The parables that Jesus used in teaching the multitudes and his disciples could be his own observations of real-life people and their experiences. Lamoureux assumes that they are made up or are like old wives’ tales passed on from ancient times. It is as though Jesus could not observe and think for himself, but merely parroted traditional stories and axioms. In other words, Jesus did not raise the standard of theological consideration, but rather adopted the lower standards of the pagan world around him. (p. 83)

I don’t see how Barrick gets this from Lamoureux’s chapter at all. Lamoureux certainly does think that Jesus could observe and think for himself and that Jesus did raise the standard of theological consideration.  The critique simply misses the point and uses what appears to be intentionally inflammatory language without really addressing the issue at hand.

I could pick up a couple of other examples – but this probably gives the picture well enough. Barrick appears convinced that all who hold to evolutionary creation (with or without a historical Adam) base their “conclusions on a full, unquestioning faith in secular evolutionary theory” (p. 84) and are leading young people astray.

Denis Lamoureux responds briefly to the points raised by Walton and Collins in his rejoinder to finish this first section of the book. He points out that he and both Walton and Collins have many points of agreement. He finds the questions that Walton raises concerning Jesus’s reference to Adam and marriage somewhat inconsistent and has no objection to the terminology of “ordinary language” that Collins prefers. He is disappointed by Barrick’s response – as, quite frankly, am I.

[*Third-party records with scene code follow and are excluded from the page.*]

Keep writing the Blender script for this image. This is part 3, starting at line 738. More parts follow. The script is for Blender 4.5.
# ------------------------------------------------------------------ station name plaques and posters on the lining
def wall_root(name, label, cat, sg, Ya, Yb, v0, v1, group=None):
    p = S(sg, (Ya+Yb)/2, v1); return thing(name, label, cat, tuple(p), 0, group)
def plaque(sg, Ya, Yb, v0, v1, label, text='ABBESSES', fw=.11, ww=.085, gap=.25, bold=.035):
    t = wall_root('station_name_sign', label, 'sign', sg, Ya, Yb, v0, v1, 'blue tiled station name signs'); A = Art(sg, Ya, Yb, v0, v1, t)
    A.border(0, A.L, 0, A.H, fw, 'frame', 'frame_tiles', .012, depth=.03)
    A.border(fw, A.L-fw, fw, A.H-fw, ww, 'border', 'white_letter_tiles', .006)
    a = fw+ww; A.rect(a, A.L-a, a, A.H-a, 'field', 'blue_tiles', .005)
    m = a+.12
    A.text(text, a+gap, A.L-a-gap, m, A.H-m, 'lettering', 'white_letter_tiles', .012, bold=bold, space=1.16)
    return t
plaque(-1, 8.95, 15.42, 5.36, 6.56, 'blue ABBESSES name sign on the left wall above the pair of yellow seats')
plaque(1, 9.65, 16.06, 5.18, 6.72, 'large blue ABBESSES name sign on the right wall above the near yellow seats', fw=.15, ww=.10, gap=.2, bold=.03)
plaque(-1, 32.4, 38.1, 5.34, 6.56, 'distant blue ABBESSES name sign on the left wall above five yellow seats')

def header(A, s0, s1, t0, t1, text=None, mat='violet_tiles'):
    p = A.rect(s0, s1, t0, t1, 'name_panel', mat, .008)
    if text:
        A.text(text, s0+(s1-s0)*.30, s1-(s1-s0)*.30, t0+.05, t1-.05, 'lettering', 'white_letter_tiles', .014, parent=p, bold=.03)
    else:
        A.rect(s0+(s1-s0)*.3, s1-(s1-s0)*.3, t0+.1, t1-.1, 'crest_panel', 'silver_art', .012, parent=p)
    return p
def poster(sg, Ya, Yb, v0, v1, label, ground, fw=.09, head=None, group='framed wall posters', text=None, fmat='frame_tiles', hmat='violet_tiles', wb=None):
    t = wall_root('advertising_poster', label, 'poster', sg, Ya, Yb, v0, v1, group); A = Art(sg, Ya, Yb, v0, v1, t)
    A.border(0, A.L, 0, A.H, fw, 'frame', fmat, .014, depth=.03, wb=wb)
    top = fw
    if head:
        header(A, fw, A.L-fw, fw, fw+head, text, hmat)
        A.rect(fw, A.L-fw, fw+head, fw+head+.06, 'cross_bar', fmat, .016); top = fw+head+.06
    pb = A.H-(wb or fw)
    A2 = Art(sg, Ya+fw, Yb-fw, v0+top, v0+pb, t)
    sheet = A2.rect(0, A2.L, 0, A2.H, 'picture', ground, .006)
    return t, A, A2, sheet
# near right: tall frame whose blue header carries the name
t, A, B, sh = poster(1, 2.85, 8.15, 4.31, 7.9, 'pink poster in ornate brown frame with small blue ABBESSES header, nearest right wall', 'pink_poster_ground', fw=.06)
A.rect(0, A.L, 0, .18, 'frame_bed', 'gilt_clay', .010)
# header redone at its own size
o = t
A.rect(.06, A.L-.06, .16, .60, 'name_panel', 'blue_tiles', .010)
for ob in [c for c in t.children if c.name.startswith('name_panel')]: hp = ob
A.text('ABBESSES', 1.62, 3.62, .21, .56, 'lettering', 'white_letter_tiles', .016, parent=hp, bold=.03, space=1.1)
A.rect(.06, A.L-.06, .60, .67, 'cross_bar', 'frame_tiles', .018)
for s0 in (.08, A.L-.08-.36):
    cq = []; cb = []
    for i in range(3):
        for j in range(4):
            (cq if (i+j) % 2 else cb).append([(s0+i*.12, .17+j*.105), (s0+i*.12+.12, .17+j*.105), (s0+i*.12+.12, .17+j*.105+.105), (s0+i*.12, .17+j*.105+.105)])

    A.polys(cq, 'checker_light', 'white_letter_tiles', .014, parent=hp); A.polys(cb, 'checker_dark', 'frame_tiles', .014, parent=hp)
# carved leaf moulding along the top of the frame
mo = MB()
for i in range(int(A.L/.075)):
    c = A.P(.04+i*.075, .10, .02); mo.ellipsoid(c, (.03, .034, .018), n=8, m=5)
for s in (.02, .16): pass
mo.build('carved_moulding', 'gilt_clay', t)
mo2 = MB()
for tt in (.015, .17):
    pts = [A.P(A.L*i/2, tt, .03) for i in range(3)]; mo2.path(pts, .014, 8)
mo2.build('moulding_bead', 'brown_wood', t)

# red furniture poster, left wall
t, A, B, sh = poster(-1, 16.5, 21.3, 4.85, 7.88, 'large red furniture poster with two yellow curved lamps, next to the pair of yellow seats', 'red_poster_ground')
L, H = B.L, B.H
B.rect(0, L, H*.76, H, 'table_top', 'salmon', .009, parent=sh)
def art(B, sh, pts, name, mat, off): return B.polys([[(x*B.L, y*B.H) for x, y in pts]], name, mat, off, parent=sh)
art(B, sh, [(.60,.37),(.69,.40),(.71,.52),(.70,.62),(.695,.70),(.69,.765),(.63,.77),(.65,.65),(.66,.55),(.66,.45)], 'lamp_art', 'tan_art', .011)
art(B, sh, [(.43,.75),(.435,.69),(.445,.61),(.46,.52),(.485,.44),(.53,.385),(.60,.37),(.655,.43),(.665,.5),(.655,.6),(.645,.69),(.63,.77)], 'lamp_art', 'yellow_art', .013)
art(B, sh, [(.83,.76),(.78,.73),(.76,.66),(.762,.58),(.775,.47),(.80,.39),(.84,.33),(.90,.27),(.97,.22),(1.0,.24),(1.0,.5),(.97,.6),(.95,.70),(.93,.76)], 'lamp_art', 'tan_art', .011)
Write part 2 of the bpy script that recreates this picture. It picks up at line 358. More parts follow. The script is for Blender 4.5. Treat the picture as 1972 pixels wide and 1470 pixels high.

And a summary thought. I agree with John Walton and Jack Collins that Denis makes the alternatives too stark an either – or and that his logic is not always as conclusive as he makes it appear. His position is one valid alternative, but it may or may not be the best alternative. My current thinking on the question of Adam is closer to the position that Denis describes than to any of the others in the book. However, I think we need to put on the table some of the positions Denis dismisses; positions that accept evolutionary creation and include a historical Adam of one sort or another.  This whole question needs more hard work in conversation between Christian scholars and thinkers. Although I find much that I agree with in Denis’s discussion of the presence of ancient “science” in the text, I don’t think he has (yet) dealt adequately with the theological questions raised in Paul. I also think that Denis might push the idea of accommodation a bit too hard and that Jack’s suggestion of “ordinary language” nuances the idea in a useful direction.

What do you think?

What questions would you raise regarding evolutionary creation without a historical Adam?